Available data ::
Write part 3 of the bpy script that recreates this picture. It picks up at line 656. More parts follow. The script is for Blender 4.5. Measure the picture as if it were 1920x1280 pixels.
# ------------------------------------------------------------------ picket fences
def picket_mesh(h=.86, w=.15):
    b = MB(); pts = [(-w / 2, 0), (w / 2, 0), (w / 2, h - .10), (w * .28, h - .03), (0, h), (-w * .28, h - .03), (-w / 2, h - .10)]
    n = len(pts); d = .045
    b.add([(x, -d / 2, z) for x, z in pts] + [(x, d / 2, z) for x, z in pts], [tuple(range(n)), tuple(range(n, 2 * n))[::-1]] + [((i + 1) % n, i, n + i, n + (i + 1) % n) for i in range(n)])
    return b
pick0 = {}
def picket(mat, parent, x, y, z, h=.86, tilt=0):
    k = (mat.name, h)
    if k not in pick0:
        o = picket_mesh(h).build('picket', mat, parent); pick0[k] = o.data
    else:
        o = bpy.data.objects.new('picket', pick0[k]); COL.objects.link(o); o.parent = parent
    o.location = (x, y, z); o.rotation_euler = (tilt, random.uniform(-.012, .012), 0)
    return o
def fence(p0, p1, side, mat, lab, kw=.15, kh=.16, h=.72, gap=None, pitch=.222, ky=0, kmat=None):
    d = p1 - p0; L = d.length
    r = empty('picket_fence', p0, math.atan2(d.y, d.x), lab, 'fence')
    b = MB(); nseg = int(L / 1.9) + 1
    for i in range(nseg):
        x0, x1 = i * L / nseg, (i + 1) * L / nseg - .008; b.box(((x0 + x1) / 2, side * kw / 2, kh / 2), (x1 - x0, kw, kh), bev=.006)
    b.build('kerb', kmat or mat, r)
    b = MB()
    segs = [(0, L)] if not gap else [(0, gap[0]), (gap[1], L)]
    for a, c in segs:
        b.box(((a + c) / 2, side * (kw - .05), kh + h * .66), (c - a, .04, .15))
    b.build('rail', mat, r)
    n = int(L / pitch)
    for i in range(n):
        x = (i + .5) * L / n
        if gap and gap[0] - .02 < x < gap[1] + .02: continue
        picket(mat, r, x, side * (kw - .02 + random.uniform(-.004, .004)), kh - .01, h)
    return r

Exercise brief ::
Your task is to quote all of the data word for word.

Result of this exercise ::
Write part 3 of the bpy script that recreates this picture. It picks up at line 656. More parts follow. The script is for Blender 4.5. Measure the picture as if it were 1920x1280 pixels.
# ------------------------------------------------------------------ picket fences
def picket_mesh(h=.86, w=.15):
    b = MB(); pts = [(-w / 2, 0), (w / 2, 0), (w / 2, h - .10), (w * .28, h - .03), (0, h), (-w * .28, h - .03), (-w / 2, h - .10)]
    n = len(pts); d = .045
    b.add([(x, -d / 2, z) for x, z in pts] + [(x, d / 2, z) for x, z in pts], [tuple(range(n)), tuple(range(n, 2 * n))[::-1]] + [((i + 1) % n, i, n + i, n + (i + 1) % n) for i in range(n)])
    return b
pick0 = {}
def picket(mat, parent, x, y, z, h=.86, tilt=0):
    k = (mat.name, h)
    if k not in pick0:
        o = picket_mesh(h).build('picket', mat, parent); pick0[k] = o.data
    else:
        o = bpy.data.objects.new('picket', pick0[k]); COL.objects.link(o); o.parent = parent
    o.location = (x, y, z); o.rotation_euler = (tilt, random.uniform(-.012, .012), 0)
    return o
def fence(p0, p1, side, mat, lab, kw=.15, kh=.16, h=.72, gap=None, pitch=.222, ky=0, kmat=None):
    d = p1 - p0; L = d.length
    r = empty('picket_fence', p0, math.atan2(d.y, d.x), lab, 'fence')
    b = MB(); nseg = int(L / 1.9) + 1
    for i in range(nseg):
        x0, x1 = i * L / nseg, (i + 1) * L / nseg - .008; b.box(((x0 + x1) / 2, side * kw / 2, kh / 2), (x1 - x0, kw, kh), bev=.006)
    b.build('kerb', kmat or mat, r)
    b = MB()
    segs = [(0, L)] if not gap else [(0, gap[0]), (gap[1], L)]
    for a, c in segs:
        b.box(((a + c) / 2, side * (kw - .05), kh + h * .66), (c - a, .04, .15))
    b.build('rail', mat, r)
    n = int(L / pitch)
    for i in range(n):
        x = (i + .5) * L / n
        if gap and gap[0] - .02 < x < gap[1] + .02: continue
        picket(mat, r, x, side * (kw - .02 + random.uniform(-.004, .004)), kh - .01, h)
    return r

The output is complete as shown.